## begin
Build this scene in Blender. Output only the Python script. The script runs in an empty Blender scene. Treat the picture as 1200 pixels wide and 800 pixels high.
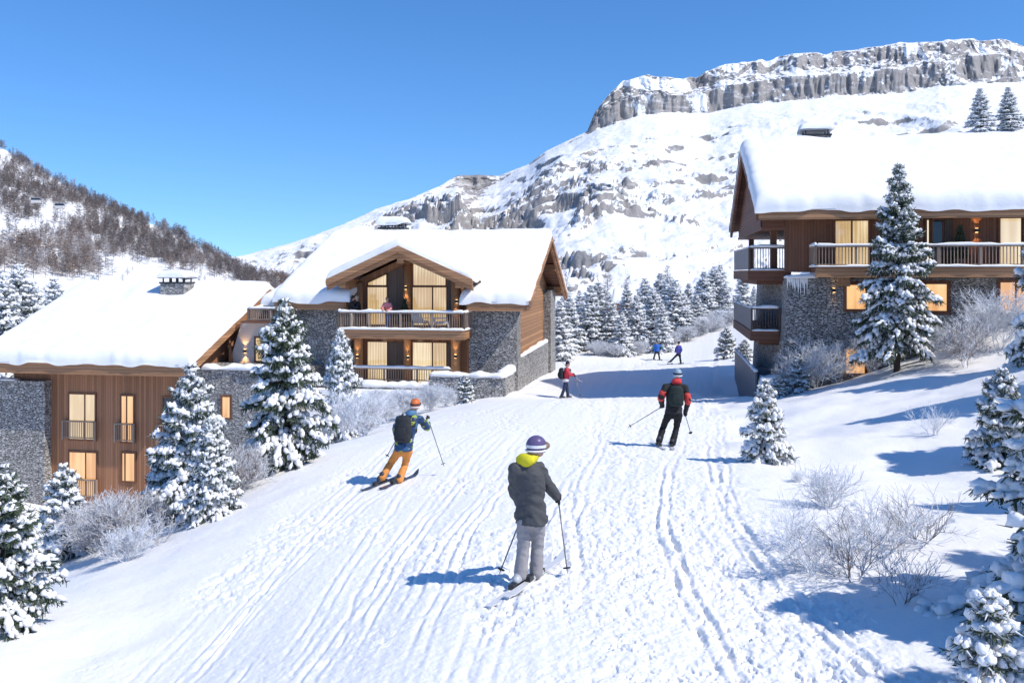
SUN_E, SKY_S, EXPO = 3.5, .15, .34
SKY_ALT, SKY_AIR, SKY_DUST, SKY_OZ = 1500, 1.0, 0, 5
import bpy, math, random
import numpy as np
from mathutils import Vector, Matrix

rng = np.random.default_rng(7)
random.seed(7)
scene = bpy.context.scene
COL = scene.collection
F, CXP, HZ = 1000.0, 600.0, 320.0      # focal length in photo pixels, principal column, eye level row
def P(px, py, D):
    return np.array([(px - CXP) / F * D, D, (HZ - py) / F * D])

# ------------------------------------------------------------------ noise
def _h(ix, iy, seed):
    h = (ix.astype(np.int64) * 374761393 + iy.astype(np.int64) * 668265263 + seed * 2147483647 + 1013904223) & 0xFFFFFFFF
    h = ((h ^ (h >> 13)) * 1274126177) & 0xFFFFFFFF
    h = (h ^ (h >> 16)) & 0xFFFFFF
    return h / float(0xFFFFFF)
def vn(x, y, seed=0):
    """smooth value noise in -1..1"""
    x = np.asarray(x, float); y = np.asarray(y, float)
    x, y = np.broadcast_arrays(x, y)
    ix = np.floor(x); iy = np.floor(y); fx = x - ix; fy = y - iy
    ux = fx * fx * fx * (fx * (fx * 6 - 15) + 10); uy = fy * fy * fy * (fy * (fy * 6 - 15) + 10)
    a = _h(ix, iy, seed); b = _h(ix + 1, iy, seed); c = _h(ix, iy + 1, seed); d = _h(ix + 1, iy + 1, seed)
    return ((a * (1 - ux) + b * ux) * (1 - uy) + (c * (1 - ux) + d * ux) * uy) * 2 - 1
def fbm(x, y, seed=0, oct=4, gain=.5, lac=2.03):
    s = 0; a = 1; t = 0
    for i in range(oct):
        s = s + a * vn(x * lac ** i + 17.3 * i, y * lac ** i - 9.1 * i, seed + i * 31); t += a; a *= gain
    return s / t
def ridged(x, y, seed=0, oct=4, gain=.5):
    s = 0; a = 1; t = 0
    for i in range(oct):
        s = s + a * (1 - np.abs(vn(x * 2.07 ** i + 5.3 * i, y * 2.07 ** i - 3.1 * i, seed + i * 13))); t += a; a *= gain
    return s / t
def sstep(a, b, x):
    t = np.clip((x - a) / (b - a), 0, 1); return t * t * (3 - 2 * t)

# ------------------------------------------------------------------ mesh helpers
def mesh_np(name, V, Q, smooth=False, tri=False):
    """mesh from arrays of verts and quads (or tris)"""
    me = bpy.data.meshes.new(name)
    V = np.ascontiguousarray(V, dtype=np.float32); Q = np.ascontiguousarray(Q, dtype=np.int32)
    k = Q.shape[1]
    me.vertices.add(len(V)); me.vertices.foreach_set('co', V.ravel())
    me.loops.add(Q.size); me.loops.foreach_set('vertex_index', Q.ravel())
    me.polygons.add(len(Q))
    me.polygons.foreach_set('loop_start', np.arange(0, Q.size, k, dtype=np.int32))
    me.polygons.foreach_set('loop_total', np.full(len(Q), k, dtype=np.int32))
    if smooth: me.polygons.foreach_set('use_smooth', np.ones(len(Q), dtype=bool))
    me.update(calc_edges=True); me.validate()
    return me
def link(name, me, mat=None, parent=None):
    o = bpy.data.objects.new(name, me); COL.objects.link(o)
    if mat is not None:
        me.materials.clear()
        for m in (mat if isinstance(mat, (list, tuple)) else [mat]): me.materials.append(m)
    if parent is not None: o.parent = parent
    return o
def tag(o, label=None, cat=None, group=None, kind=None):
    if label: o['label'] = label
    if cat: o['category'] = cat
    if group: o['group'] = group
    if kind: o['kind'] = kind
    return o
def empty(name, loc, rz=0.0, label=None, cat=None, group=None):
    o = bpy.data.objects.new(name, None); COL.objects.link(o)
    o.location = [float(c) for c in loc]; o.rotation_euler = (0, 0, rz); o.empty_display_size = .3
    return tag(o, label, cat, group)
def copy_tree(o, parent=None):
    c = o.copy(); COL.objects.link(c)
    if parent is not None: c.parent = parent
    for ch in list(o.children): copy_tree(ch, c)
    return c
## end
Everything from the first line of the listing above through the line that contains "from mathutils import Vector, Matrix" is to be restated word for word, minus the pictures.

Solution
Build this scene in Blender. Output only the Python script. The script runs in an empty Blender scene. Treat the picture as 1200 pixels wide and 800 pixels high.
SUN_E, SKY_S, EXPO = 3.5, .15, .34
SKY_ALT, SKY_AIR, SKY_DUST, SKY_OZ = 1500, 1.0, 0, 5
import bpy, math, random
import numpy as np
from mathutils import Vector, Matrix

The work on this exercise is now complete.